Le Gabon a créé par ailleurs deux agences qui ont pour mission de collecter les produits agricoles à travers le pays d’une part et de veiller à la qualité des produits et donc à la sécurité des aliments d’autre part.
Mais le Gabon importe encore jusqu’à 80% de ce que sa population consomme. Le Cameroun, le Togo, le Benin, le Maroc ou le Sénégal sont les pays africains qui le ravitaillent. Une trop grosse dépendance qui fait oublier que les Gabonais ont toujours su se nourrir et qu’ils sont capables encore de le faire.

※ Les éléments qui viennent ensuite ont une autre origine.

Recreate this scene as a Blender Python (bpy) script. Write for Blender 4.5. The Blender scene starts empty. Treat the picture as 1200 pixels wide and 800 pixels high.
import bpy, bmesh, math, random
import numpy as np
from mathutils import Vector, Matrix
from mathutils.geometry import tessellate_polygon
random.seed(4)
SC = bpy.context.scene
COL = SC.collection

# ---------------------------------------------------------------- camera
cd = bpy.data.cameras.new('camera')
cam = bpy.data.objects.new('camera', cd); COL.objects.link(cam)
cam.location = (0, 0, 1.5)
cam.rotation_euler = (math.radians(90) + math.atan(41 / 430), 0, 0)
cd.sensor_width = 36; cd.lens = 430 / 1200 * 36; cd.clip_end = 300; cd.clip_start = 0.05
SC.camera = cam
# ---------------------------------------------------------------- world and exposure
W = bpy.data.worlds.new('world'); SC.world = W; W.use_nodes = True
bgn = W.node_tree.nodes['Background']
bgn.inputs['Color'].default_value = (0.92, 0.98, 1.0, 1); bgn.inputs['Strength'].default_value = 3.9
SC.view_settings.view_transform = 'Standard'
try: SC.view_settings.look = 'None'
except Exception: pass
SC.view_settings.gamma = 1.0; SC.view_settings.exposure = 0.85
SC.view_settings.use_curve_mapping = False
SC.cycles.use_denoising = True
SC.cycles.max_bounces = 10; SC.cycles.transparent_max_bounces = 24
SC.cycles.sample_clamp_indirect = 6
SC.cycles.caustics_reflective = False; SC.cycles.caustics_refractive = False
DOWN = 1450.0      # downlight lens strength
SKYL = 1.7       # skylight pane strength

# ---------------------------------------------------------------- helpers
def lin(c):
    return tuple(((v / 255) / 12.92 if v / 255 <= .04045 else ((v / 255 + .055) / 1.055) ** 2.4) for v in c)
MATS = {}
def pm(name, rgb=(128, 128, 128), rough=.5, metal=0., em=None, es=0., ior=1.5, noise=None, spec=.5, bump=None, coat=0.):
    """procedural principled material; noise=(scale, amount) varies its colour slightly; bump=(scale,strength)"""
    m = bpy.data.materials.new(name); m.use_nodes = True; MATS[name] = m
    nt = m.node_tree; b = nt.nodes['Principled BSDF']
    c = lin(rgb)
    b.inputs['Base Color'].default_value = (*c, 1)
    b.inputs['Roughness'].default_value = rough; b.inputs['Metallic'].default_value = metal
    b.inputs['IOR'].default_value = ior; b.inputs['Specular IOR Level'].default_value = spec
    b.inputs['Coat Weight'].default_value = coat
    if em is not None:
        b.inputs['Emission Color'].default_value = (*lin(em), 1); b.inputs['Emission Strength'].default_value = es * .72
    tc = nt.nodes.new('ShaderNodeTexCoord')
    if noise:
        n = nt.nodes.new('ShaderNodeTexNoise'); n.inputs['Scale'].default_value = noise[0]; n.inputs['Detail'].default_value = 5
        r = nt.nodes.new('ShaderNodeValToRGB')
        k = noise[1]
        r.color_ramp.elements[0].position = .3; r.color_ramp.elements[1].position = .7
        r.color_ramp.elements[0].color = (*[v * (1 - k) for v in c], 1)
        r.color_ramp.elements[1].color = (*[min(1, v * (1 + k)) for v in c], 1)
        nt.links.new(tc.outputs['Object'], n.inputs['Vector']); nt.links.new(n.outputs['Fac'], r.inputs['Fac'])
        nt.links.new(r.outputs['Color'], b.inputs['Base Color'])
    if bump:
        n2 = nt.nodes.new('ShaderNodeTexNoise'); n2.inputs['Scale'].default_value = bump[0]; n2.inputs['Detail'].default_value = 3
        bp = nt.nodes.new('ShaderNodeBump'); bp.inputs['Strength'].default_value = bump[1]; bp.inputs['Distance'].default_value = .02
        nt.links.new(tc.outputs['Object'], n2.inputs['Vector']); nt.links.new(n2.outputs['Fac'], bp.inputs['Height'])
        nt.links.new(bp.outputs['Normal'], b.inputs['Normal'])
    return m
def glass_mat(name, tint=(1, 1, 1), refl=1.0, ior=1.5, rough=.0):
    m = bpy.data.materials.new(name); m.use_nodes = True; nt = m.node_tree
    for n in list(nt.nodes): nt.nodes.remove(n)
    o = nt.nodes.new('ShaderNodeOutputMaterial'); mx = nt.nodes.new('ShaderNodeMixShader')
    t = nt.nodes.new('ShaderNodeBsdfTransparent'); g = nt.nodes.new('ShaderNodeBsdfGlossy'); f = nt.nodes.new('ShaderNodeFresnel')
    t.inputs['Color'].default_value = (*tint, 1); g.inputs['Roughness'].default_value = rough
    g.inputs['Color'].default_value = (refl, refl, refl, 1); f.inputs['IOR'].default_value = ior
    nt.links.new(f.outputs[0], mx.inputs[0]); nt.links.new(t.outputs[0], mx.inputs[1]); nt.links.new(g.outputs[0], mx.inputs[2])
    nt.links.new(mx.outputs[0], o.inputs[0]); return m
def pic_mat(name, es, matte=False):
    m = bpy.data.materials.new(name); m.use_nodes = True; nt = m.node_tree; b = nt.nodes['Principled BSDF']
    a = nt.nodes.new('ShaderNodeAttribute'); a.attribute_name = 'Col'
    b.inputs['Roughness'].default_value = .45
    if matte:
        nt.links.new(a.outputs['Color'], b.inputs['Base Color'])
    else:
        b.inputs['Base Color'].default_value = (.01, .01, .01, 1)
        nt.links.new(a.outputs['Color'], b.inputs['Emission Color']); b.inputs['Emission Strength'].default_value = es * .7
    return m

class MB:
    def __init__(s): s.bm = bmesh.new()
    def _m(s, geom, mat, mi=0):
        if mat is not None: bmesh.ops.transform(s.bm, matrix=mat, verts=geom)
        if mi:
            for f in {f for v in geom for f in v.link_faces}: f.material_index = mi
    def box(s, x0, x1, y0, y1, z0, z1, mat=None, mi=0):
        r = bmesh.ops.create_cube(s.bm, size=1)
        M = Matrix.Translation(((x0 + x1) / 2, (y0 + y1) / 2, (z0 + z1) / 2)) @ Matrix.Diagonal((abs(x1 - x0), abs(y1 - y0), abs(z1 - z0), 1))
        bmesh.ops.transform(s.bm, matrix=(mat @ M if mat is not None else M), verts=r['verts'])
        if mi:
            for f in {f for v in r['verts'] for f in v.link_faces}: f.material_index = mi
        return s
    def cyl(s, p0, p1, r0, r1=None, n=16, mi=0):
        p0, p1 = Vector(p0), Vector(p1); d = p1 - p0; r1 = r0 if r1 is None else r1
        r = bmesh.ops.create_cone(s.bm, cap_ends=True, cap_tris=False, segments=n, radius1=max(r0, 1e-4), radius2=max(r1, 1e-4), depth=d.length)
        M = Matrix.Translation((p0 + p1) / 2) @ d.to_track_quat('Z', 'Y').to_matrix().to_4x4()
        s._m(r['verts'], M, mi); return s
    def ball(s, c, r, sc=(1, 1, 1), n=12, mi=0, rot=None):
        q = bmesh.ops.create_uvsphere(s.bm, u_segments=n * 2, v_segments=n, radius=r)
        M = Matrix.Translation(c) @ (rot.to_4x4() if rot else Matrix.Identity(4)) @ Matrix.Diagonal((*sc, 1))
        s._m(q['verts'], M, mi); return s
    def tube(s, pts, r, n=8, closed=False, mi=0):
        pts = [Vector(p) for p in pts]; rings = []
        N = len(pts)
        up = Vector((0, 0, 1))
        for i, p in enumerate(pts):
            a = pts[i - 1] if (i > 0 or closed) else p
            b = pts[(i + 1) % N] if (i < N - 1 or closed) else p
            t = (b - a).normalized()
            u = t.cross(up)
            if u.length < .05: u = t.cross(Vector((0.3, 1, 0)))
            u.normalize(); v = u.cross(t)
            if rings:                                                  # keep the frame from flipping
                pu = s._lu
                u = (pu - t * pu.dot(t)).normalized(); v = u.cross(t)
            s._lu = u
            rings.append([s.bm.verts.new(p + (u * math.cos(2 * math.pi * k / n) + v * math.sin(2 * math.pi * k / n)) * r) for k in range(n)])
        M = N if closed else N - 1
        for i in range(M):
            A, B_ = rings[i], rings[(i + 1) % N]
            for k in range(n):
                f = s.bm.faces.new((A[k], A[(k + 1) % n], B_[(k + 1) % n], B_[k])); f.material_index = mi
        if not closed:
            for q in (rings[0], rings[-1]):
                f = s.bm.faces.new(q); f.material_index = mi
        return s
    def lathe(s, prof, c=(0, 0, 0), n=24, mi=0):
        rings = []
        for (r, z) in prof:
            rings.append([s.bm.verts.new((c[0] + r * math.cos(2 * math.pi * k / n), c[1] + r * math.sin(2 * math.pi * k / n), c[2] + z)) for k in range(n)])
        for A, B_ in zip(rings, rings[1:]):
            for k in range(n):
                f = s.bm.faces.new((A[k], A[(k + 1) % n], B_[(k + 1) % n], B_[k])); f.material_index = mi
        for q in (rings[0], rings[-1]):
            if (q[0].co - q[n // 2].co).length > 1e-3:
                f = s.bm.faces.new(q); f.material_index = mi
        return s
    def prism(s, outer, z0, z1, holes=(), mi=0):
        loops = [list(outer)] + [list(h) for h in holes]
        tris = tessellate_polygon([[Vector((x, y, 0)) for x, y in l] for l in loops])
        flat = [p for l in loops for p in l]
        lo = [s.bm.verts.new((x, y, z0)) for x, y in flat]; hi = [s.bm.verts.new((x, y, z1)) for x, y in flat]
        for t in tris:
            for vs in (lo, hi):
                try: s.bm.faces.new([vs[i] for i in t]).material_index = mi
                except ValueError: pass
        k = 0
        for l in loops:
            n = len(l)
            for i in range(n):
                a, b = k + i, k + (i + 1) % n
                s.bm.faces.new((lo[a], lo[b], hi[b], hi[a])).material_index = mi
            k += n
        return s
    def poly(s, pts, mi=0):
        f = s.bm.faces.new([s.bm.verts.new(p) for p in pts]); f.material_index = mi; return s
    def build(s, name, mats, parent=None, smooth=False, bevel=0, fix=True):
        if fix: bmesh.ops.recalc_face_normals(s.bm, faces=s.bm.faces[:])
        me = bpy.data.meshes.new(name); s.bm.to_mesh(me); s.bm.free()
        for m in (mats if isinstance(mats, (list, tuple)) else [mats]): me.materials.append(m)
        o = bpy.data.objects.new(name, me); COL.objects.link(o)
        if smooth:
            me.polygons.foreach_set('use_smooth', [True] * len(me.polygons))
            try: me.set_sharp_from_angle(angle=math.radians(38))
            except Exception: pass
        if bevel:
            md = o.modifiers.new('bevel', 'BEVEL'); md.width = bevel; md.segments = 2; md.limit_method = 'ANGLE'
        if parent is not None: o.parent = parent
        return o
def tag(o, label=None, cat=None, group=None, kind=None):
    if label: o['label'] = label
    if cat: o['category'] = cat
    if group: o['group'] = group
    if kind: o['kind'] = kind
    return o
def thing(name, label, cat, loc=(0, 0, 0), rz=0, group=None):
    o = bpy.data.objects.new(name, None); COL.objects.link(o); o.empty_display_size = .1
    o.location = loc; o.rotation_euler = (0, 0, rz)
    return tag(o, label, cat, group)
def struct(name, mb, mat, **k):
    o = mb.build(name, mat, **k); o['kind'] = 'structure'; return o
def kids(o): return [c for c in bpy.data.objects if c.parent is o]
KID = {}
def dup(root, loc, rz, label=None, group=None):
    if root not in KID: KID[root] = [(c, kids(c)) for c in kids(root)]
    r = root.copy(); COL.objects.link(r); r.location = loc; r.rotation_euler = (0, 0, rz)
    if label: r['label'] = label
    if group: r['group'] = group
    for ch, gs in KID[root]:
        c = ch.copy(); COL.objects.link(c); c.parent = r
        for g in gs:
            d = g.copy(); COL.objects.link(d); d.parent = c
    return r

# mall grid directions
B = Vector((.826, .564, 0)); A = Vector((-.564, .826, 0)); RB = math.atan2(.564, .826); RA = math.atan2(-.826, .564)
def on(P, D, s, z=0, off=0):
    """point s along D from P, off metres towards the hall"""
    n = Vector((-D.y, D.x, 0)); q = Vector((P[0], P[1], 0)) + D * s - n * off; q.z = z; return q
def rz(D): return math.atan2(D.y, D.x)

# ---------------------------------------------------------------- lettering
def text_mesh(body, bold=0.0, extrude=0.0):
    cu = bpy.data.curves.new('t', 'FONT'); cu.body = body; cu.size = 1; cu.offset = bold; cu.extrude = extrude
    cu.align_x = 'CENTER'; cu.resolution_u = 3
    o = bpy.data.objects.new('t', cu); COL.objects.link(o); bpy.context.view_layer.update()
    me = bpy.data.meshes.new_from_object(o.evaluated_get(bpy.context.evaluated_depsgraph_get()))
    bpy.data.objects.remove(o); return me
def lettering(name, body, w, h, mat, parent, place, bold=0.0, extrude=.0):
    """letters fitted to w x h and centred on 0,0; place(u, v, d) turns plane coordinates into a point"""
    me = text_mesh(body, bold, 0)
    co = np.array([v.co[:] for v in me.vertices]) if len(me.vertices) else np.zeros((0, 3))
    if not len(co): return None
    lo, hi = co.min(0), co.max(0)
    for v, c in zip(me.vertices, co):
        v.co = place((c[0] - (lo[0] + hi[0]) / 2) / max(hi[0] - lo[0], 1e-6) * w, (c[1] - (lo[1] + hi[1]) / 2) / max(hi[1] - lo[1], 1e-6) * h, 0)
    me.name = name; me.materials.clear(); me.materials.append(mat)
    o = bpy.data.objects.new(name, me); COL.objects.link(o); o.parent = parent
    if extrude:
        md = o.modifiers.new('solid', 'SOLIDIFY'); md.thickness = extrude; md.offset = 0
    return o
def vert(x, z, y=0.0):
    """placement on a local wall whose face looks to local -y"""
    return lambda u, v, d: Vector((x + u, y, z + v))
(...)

Il suffit peut-être de voir ce qui sort des plantations d’Ekouk, de Four-Place, de Lambaréné ou encore de Mitzic.
Plusieurs dizaines de milliers d’hectares de palmier à huile et d’hévéa ont été aménagés depuis 5 ans. Une volonté du chef de l’Etat qui a donné lieu à de nombreuses interrogations, pour ce qui concerne essentiellement l’hévéa alors que les populations habituées à la culture de la banane, du manioc, de l’arachide, du cacao ou encore du taro exigeaient que l’Etat et ses partenaires du secteur agricole donnent l’opportunité aux cultivateurs de cultiver ces produits.
Le développement agricole au Gabon dépendra donc de la mise à la disposition des populations d’un réseau routier fiable, de l’exécution d’une réelle politique de collecte et de sécurisation des produits alimentaires et aussi d’un retour à la terre des jeunes notamment.